The image of the chest of drawers is sometimes invoked by its critics to describe culture-history, with its apparent seamless succession of archaeological cultures. Unsurprisingly perhaps, the same scholars have a similar vision of the history of archaeology, with culture-history giving way to processualism, which is then ­followed by post-processualism (e.g. Jones 2008). Obviously, the historical reality is much more complex between these various paradigms. Culture-history in Britain always possessed a strong geographical and social component, O.G.S. Crawford being the first to coin the term “social archaeology” (Crawford 1921, 100). In ­contrast, French scholars were (and still are) more concerned with temporal and classificatory issues than identifying, for example, wandering tribes. These differences are partly explained by the general orientation of the archaeological research, with British archaeologists having paid more attention to later prehistory, while the Palaeolithic period was given primacy in France (see also Scarre 1999, 156). Culture-history was thus never a coherent tradition (see also Chaps 1, 3 and 4).

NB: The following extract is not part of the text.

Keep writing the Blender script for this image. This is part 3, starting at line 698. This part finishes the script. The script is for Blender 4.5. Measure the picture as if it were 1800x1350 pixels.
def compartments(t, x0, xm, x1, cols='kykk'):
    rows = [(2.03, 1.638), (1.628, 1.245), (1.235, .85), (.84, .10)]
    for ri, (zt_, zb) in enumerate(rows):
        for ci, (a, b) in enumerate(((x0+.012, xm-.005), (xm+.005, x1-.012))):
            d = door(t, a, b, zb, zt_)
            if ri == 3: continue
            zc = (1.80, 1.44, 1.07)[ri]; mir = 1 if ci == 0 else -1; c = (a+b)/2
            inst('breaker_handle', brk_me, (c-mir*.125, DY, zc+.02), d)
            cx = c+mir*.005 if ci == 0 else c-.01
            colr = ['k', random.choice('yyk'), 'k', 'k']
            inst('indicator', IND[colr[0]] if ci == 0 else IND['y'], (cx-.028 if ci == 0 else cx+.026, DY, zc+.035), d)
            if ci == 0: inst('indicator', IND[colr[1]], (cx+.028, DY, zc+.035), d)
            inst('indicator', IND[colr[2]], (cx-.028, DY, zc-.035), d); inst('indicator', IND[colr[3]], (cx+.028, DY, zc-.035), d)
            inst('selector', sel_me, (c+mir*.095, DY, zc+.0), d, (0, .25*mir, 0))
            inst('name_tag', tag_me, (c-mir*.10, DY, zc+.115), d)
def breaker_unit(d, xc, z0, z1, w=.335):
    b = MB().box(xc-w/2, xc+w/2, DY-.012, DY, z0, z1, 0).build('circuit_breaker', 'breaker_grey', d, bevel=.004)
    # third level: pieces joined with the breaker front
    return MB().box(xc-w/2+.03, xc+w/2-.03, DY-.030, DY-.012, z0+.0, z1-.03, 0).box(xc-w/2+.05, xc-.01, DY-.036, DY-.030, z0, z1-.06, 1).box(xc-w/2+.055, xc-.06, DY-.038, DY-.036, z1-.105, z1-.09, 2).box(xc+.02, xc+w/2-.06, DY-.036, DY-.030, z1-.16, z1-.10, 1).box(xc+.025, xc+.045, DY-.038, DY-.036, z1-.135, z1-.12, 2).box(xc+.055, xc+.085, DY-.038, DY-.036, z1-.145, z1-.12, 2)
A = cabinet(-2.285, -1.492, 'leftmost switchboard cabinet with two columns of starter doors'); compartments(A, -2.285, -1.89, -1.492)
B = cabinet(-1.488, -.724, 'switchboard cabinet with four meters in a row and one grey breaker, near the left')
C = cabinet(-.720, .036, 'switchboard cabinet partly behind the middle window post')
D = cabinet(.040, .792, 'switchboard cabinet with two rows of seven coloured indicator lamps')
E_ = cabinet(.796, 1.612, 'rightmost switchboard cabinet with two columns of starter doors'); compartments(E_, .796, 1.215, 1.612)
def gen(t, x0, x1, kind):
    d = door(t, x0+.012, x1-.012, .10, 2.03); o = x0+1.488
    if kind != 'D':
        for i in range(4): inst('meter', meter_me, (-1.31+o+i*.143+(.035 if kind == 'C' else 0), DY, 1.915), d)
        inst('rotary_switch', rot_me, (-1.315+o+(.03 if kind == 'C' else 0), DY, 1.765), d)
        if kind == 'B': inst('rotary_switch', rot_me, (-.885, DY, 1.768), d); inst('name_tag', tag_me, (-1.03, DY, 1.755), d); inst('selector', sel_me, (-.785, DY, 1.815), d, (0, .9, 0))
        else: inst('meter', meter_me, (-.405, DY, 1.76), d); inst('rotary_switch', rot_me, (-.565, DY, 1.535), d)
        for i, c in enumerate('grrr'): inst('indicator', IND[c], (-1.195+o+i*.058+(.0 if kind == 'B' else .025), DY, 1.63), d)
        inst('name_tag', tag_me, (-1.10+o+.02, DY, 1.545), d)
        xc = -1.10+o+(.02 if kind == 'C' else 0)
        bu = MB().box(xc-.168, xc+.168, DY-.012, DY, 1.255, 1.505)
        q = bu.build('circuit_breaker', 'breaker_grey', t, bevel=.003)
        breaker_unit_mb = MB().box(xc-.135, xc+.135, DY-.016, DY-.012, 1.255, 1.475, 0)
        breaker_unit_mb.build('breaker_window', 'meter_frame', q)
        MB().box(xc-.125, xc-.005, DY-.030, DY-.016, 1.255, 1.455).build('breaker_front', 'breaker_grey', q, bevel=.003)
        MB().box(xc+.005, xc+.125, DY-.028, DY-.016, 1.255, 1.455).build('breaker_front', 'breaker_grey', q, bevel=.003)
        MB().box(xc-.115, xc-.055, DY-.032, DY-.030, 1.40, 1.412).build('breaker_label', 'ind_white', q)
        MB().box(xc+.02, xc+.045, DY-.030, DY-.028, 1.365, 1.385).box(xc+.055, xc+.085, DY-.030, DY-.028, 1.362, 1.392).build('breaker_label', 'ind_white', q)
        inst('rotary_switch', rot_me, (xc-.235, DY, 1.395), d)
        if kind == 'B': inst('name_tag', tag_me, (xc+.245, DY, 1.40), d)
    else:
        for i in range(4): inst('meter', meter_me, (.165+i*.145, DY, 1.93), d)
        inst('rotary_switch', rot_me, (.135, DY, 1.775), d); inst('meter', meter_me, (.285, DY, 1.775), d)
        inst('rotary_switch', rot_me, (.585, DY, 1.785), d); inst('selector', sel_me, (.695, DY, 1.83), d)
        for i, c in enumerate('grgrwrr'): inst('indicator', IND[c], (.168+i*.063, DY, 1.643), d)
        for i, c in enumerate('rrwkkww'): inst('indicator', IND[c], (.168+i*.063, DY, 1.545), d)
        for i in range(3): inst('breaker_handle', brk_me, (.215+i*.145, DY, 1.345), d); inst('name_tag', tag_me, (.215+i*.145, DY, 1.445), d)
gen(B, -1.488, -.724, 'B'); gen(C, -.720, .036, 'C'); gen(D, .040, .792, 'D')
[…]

It is therefore necessary to disentangle the systematic association of culture-history and archaeological cultures. Archaeological cultures were a conceptual and methodological addition to the culture-history perspective with its over-reliance on diffusion and migration as explanations. Archaeological cultures and industries were initially devised to enable a more sophisticated level of analysis of the archaeological record, especially its spatial dimension. That they started as a foundation for an “event history” based on migrations is thus more informative of the intellectual context of their elaboration and early use, rather than of their intrinsic nature. This last point is demonstrated by the role played by archaeological cultures in French Neolithic research since its renewal in the mid-1950s. In this case, archaeological cultures have been stripped of their diffusionist dimension and, although remaining a challenging concept, still constitute an elementary stage of any work. It is tempting to conclude that the various problematic issues associated with archaeological ­cultures are related to their uncritical use or rejection by exclusive theoretical schools, ranging from diffusionnism to post-processualism. Rare studies, such as Clarke’s systemics (Clarke 1968) or Pétrequin’s ethnoarchaeological approach (Pétrequin et al. 1987/1988), demonstrate the great potential in considering archaeological cultures, not as a ready-made ill-suited tool for a given theoretical goal, but as an object of empirical investigation per se.